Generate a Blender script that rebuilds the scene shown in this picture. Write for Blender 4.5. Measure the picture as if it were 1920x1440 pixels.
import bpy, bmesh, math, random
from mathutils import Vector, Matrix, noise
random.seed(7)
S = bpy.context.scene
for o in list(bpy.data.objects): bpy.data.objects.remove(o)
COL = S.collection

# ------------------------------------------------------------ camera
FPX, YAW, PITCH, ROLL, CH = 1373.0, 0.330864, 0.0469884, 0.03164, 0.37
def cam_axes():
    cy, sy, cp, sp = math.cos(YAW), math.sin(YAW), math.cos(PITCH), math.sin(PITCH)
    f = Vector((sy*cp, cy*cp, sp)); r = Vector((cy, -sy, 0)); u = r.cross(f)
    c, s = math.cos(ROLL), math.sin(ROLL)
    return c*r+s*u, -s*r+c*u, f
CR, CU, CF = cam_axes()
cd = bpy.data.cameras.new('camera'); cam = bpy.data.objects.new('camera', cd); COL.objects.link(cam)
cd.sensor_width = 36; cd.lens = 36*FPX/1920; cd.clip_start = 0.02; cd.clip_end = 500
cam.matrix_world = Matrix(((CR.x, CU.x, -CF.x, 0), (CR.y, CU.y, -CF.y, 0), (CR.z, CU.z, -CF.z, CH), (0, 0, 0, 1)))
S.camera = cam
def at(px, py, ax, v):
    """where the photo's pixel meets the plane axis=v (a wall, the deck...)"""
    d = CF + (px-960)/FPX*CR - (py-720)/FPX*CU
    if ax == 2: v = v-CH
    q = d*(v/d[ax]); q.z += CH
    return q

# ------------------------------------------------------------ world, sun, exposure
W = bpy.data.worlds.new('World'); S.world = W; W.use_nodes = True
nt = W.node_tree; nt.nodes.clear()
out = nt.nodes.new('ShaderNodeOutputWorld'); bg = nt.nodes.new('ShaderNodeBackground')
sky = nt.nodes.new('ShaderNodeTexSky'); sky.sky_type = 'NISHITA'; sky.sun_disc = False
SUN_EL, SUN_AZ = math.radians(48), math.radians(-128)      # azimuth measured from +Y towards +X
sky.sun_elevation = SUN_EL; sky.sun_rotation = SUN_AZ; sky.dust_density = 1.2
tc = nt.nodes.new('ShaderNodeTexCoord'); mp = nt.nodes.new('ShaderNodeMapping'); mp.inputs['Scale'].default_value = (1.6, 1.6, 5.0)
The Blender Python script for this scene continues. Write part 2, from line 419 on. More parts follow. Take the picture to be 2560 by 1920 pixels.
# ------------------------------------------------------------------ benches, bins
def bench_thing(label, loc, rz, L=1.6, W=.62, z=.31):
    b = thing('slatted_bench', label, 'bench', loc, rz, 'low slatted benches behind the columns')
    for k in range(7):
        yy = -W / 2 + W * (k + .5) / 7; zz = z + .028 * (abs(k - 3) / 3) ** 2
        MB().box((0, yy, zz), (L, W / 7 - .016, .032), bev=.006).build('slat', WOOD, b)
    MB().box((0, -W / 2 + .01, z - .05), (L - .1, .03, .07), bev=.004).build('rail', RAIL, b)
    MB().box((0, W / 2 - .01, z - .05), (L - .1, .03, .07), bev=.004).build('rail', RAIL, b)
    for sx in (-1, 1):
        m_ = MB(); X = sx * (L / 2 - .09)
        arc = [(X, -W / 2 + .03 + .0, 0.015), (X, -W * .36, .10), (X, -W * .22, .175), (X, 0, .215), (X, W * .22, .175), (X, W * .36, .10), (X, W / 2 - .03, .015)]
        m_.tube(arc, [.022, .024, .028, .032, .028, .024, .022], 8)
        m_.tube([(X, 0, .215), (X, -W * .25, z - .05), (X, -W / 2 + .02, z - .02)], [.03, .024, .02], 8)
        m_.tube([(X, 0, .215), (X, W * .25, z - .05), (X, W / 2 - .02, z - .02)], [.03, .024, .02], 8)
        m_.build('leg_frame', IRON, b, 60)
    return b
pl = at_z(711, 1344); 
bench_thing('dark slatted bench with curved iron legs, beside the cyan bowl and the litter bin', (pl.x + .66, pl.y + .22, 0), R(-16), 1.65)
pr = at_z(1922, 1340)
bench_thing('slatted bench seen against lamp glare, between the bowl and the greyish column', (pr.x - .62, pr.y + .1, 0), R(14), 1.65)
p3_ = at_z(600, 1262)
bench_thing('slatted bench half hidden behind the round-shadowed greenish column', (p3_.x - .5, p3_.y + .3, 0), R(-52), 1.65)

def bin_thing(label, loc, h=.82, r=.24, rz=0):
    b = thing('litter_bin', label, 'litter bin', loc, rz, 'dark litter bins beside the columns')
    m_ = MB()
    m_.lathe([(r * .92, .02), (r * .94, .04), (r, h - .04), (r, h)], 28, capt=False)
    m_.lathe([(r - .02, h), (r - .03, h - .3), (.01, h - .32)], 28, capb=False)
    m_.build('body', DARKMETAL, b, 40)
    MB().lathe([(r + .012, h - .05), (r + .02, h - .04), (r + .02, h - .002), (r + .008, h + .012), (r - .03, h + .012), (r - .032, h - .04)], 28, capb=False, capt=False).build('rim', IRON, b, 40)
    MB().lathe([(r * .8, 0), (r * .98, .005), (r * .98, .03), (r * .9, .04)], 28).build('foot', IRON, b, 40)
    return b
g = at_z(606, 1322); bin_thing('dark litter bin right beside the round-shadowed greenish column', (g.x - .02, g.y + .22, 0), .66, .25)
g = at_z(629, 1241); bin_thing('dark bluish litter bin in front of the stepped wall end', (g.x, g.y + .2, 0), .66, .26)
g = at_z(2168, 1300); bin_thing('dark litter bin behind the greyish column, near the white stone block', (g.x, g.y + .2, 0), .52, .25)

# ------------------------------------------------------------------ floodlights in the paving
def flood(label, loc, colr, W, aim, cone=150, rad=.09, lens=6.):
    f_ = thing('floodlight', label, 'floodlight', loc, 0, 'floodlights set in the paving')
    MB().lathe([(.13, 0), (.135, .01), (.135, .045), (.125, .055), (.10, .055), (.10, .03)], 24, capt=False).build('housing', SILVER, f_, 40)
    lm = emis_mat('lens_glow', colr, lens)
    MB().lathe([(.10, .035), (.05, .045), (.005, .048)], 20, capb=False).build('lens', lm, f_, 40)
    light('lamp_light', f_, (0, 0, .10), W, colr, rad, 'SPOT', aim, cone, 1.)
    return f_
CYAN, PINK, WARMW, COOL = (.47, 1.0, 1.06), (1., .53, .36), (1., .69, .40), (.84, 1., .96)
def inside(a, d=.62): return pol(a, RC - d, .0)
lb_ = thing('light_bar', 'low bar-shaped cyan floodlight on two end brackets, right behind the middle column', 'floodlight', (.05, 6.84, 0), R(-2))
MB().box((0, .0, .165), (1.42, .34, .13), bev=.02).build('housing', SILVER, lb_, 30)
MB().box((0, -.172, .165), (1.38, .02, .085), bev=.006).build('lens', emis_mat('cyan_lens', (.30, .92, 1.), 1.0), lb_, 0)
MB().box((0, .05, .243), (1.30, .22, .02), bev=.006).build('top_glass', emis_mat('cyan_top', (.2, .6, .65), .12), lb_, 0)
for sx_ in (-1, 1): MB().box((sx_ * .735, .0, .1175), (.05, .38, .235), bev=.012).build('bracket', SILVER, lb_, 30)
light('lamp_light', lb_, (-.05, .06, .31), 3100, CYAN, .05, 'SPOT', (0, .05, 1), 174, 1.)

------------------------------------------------

Print exactly the lines from the beginning of the entries through the line with "COL = S.collection". Output nothing more.

§ **The answer**
Generate a Blender script that rebuilds the scene shown in this picture. Write for Blender 4.5. Measure the picture as if it were 1920x1440 pixels.
import bpy, bmesh, math, random
from mathutils import Vector, Matrix, noise
random.seed(7)
S = bpy.context.scene
for o in list(bpy.data.objects): bpy.data.objects.remove(o)
COL = S.collection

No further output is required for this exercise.